▶ [Given problem]:
Using the data beneath this instruction, retype only the lines from the one that contains "Keep writing the" down to the one that contains "n=16).build('wick_tube', 'pewter', lp)", both included, exactly as they appear.

(Entries with scene source code)
····················
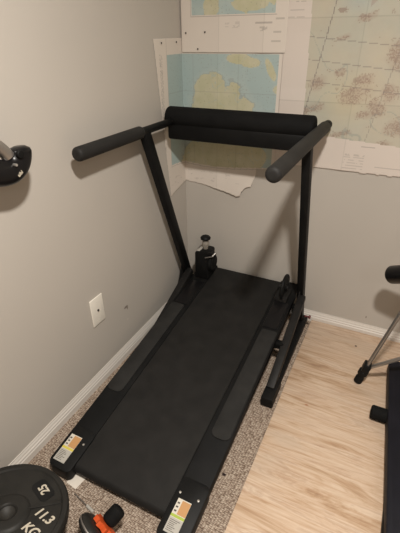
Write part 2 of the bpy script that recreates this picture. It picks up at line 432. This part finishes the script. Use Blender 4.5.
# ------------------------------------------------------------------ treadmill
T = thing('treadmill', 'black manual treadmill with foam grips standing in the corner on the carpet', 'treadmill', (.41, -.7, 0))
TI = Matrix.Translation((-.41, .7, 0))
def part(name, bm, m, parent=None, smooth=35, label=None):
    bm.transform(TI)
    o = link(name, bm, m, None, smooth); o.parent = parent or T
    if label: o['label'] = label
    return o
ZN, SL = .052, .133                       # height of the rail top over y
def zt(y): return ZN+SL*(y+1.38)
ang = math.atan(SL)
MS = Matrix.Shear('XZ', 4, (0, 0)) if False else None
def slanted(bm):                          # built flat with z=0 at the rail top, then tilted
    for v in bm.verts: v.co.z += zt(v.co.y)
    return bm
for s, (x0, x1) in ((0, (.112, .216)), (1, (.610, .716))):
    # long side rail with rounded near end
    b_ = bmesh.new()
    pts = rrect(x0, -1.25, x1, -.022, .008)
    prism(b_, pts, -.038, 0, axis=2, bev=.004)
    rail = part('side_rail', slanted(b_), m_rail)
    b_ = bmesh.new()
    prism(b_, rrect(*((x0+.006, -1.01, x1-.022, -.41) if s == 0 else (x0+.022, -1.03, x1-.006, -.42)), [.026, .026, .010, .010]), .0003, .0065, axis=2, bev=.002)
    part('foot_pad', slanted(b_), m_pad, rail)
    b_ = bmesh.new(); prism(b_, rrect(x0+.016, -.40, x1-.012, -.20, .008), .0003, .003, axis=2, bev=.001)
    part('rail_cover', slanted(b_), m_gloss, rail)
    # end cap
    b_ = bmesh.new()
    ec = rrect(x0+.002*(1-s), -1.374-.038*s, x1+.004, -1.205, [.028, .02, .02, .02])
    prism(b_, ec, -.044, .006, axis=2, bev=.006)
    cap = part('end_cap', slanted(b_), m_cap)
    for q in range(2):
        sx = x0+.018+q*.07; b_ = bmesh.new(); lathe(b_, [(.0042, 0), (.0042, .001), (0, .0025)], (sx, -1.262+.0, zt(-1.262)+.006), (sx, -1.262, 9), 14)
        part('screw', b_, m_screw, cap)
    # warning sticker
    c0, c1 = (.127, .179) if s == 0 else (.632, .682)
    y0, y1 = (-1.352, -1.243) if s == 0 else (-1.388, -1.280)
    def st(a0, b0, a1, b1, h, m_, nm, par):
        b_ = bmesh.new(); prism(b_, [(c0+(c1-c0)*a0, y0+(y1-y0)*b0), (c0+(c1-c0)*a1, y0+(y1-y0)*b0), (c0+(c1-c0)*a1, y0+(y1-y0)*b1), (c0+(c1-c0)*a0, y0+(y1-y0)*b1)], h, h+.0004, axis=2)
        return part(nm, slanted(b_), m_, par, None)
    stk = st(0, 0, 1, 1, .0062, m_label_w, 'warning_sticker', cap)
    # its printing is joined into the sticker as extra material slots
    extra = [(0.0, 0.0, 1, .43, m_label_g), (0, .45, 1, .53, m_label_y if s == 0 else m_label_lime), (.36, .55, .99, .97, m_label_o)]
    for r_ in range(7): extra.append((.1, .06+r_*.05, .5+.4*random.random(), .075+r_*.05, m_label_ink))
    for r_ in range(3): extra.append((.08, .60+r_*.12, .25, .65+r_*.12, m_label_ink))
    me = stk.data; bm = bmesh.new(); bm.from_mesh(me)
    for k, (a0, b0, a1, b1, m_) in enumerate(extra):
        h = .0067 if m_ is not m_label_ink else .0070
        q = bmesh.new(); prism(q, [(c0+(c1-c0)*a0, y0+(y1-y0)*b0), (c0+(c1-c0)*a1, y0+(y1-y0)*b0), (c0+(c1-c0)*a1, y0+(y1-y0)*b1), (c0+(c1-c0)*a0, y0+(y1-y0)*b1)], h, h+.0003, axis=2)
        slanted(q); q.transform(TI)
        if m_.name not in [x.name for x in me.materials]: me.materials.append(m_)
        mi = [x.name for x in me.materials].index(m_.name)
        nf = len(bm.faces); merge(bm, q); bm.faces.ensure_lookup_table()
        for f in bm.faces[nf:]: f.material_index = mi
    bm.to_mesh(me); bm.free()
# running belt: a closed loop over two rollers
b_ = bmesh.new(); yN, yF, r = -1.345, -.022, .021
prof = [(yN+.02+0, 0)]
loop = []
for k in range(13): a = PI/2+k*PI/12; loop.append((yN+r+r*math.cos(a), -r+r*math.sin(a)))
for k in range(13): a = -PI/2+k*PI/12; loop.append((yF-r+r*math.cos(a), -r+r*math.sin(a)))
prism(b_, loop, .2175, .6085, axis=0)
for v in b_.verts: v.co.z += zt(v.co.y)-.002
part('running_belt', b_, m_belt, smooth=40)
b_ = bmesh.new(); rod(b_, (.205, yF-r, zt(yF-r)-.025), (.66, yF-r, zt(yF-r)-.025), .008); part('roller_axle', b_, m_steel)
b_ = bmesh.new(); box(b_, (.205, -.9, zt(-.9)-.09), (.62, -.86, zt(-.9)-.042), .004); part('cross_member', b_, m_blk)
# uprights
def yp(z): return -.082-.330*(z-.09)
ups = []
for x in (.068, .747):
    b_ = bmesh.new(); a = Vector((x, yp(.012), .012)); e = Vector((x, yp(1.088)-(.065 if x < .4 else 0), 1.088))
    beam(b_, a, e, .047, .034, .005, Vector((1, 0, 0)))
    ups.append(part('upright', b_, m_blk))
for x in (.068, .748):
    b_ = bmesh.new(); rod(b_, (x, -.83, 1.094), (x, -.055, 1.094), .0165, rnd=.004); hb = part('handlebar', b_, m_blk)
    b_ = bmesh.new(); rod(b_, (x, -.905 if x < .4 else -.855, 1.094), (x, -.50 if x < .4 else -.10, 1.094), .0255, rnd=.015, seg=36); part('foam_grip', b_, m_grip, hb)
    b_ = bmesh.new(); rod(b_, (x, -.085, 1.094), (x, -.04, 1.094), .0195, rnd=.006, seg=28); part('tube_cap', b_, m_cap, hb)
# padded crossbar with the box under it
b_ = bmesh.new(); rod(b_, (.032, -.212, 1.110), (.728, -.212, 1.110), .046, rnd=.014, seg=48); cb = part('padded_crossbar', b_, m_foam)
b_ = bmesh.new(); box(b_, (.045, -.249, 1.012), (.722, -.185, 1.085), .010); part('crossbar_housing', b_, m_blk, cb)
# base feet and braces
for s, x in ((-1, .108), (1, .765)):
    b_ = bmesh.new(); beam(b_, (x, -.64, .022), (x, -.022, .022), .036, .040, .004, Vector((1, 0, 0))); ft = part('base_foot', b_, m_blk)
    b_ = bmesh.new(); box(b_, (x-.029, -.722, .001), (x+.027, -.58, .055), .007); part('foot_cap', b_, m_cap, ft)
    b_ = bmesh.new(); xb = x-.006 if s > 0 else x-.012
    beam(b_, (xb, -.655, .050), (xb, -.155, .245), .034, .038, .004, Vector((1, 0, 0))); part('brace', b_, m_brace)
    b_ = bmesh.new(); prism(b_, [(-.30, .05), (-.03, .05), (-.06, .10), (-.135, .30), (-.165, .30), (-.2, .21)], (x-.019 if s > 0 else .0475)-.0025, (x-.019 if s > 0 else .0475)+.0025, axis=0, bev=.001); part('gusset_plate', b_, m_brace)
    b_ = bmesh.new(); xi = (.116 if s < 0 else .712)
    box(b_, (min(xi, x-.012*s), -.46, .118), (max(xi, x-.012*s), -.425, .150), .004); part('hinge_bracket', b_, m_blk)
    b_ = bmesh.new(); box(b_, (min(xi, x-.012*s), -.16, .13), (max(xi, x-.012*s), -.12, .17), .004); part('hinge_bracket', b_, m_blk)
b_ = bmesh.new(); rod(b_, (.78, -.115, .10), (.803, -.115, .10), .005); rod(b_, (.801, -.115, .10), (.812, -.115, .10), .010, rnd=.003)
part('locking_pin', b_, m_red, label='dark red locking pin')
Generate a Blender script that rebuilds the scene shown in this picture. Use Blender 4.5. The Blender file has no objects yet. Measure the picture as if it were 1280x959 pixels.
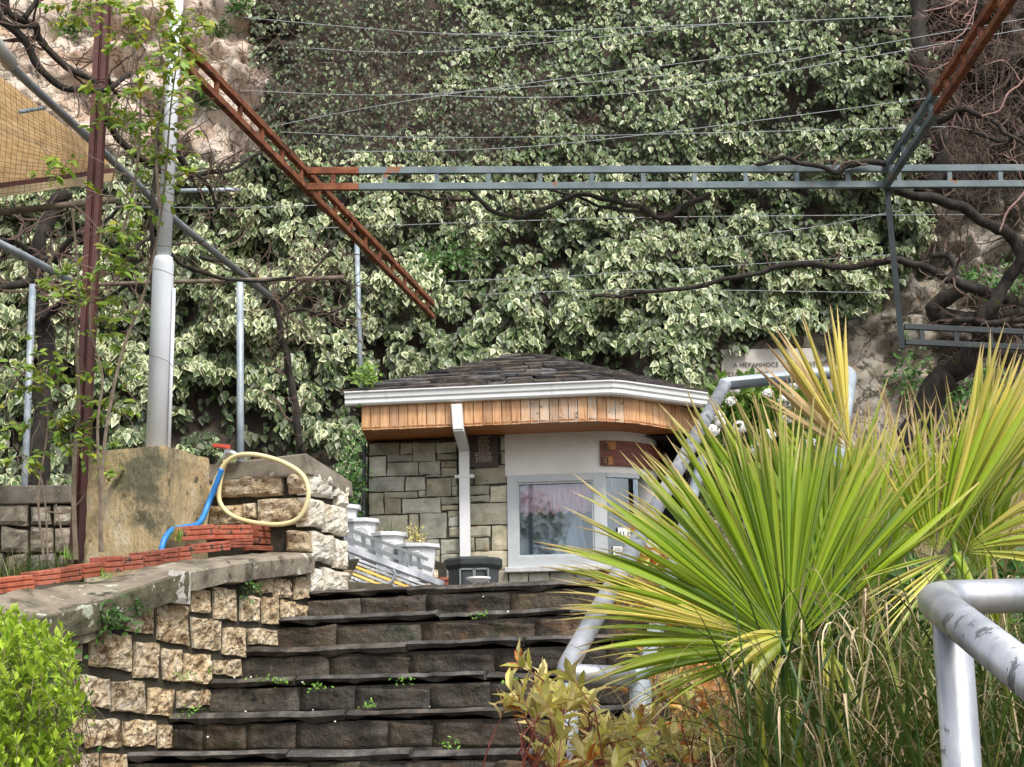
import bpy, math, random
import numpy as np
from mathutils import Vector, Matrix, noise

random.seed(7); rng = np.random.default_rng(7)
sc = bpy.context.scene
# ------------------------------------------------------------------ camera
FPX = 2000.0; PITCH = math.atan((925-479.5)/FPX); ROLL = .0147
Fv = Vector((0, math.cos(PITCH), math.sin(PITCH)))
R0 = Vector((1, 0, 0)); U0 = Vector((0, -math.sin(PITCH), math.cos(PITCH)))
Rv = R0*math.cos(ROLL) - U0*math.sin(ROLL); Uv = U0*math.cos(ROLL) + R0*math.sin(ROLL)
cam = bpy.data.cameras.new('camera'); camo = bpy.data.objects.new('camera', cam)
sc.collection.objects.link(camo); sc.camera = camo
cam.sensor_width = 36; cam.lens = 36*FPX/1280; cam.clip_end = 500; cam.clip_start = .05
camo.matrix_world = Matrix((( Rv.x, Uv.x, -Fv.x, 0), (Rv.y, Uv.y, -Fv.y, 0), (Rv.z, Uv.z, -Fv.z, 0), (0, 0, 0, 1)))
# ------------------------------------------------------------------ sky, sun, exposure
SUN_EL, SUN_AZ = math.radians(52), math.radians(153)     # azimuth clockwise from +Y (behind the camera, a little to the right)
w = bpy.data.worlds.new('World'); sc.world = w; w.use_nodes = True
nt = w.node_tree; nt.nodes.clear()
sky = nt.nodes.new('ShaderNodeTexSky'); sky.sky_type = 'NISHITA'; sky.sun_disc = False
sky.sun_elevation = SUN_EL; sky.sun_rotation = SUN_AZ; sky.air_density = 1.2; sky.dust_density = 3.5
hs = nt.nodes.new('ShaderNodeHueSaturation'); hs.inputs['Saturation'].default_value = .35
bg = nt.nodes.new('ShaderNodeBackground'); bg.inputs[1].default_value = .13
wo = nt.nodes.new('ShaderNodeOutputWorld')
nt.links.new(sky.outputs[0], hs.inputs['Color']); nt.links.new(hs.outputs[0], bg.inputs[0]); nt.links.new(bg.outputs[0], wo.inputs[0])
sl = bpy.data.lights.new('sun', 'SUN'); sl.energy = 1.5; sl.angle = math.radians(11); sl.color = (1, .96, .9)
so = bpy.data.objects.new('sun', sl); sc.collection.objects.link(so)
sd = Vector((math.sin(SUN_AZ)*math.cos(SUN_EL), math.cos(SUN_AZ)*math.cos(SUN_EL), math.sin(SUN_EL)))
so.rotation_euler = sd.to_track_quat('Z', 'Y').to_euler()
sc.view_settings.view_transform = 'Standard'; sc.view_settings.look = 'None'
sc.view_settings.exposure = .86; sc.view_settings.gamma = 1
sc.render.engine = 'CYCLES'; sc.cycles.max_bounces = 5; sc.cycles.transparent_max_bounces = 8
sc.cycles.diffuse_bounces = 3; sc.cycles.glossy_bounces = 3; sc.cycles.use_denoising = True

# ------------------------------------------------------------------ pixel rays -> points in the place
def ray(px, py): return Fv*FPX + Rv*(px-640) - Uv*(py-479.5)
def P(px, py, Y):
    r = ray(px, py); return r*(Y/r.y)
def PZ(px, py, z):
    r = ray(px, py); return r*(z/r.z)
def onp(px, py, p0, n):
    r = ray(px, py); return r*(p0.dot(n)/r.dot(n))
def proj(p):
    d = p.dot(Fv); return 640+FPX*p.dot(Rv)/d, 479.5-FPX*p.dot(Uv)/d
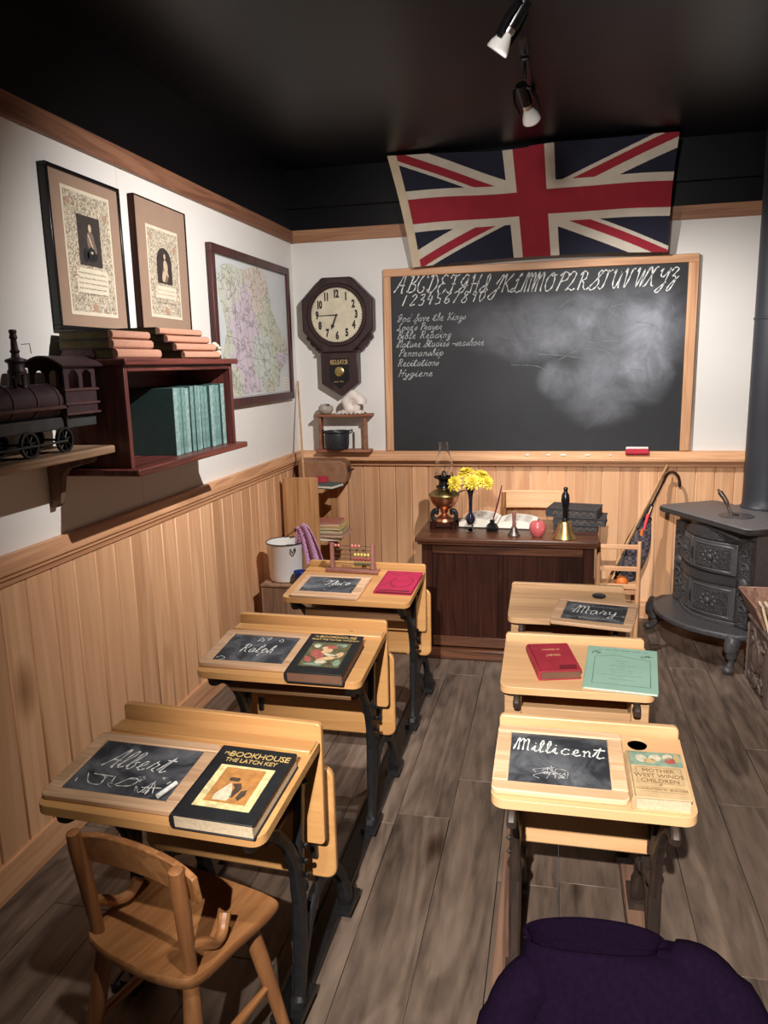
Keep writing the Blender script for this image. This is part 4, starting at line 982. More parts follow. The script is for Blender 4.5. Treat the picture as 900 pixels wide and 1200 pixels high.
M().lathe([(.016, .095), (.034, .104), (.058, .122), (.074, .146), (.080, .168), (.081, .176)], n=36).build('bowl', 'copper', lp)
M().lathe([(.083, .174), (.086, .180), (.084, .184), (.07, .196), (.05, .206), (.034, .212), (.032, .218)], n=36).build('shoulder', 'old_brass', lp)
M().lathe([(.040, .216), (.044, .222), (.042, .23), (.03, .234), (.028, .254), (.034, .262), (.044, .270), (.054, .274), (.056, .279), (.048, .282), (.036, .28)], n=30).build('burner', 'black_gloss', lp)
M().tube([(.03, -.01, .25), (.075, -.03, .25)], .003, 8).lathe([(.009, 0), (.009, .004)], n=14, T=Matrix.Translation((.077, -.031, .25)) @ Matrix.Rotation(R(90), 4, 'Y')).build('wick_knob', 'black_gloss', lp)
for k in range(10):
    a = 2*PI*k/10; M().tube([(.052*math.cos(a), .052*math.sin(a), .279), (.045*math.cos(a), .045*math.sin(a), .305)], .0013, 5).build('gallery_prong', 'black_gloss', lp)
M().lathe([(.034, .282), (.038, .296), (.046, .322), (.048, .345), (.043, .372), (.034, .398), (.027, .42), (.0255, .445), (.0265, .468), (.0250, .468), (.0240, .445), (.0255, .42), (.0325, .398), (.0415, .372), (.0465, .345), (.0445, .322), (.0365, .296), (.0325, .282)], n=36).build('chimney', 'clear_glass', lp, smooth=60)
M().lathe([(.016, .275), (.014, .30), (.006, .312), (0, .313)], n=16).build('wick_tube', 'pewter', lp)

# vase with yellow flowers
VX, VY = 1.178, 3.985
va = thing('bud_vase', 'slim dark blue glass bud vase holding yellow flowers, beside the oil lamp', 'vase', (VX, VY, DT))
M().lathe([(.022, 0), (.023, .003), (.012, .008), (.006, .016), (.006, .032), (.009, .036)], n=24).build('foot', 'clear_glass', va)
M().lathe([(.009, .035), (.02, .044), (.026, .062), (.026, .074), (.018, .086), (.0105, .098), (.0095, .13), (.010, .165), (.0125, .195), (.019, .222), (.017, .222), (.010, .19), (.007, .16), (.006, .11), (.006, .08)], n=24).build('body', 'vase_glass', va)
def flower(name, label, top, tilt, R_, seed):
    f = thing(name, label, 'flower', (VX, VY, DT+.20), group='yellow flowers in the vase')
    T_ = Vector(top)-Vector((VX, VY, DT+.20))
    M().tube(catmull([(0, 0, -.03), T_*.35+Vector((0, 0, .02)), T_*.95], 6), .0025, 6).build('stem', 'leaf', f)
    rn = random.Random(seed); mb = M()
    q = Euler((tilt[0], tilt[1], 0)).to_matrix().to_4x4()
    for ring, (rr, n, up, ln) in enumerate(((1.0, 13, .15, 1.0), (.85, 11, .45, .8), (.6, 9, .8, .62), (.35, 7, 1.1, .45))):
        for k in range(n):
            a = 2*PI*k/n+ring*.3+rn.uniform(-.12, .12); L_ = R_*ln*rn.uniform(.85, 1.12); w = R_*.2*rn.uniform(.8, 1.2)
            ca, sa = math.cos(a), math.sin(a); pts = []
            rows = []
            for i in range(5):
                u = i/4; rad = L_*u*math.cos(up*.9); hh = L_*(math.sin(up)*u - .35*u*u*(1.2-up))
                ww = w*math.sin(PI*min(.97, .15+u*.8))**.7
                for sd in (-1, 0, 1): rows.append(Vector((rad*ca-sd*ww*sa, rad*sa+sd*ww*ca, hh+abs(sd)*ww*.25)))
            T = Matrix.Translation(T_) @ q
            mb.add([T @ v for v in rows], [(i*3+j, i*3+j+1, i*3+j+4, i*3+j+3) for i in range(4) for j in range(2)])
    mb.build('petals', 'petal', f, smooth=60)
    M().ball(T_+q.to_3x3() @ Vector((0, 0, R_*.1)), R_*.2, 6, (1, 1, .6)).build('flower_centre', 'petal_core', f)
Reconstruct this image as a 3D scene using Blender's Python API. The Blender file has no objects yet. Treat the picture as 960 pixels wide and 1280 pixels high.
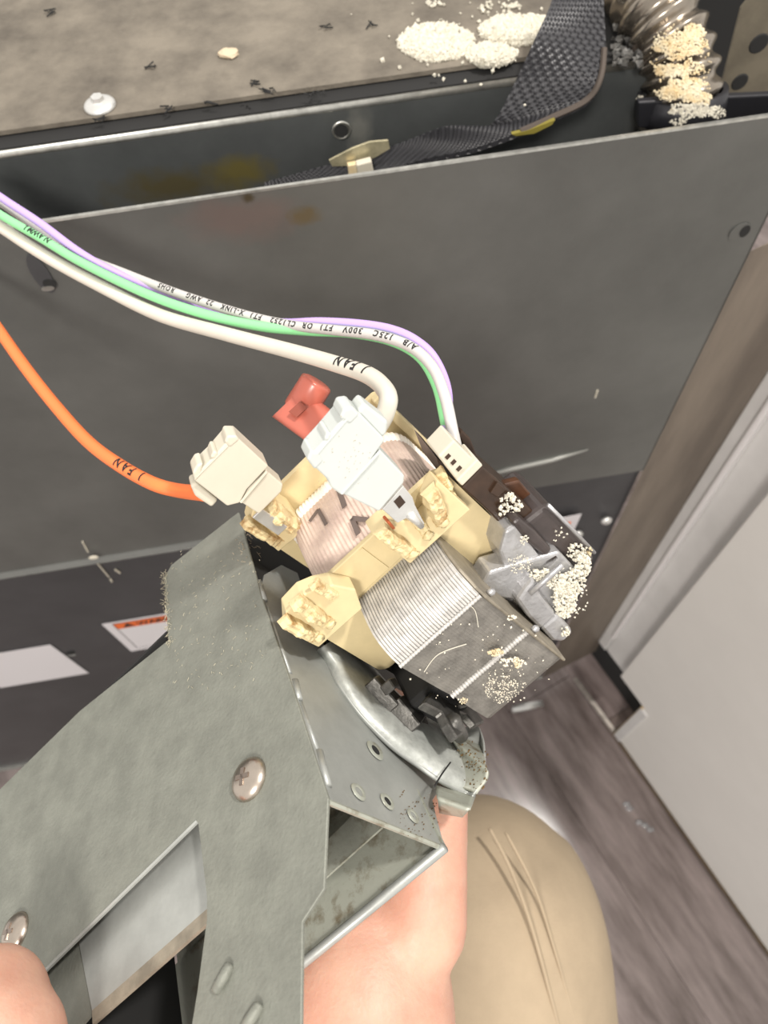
····················
▶ [Exercise result]:
Keep writing the Blender script for this image. This is part 4, starting at line 982. More parts follow. The script is for Blender 4.5. Treat the picture as 900 pixels wide and 1200 pixels high.
M().lathe([(.016, .095), (.034, .104), (.058, .122), (.074, .146), (.080, .168), (.081, .176)], n=36).build('bowl', 'copper', lp)
M().lathe([(.083, .174), (.086, .180), (.084, .184), (.07, .196), (.05, .206), (.034, .212), (.032, .218)], n=36).build('shoulder', 'old_brass', lp)
M().lathe([(.040, .216), (.044, .222), (.042, .23), (.03, .234), (.028, .254), (.034, .262), (.044, .270), (.054, .274), (.056, .279), (.048, .282), (.036, .28)], n=30).build('burner', 'black_gloss', lp)
M().tube([(.03, -.01, .25), (.075, -.03, .25)], .003, 8).lathe([(.009, 0), (.009, .004)], n=14, T=Matrix.Translation((.077, -.031, .25)) @ Matrix.Rotation(R(90), 4, 'Y')).build('wick_knob', 'black_gloss', lp)
for k in range(10):
    a = 2*PI*k/10; M().tube([(.052*math.cos(a), .052*math.sin(a), .279), (.045*math.cos(a), .045*math.sin(a), .305)], .0013, 5).build('gallery_prong', 'black_gloss', lp)
M().lathe([(.034, .282), (.038, .296), (.046, .322), (.048, .345), (.043, .372), (.034, .398), (.027, .42), (.0255, .445), (.0265, .468), (.0250, .468), (.0240, .445), (.0255, .42), (.0325, .398), (.0415, .372), (.0465, .345), (.0445, .322), (.0365, .296), (.0325, .282)], n=36).build('chimney', 'clear_glass', lp, smooth=60)
M().lathe([(.016, .275), (.014, .30), (.006, .312), (0, .313)], n=16).build('wick_tube', 'pewter', lp)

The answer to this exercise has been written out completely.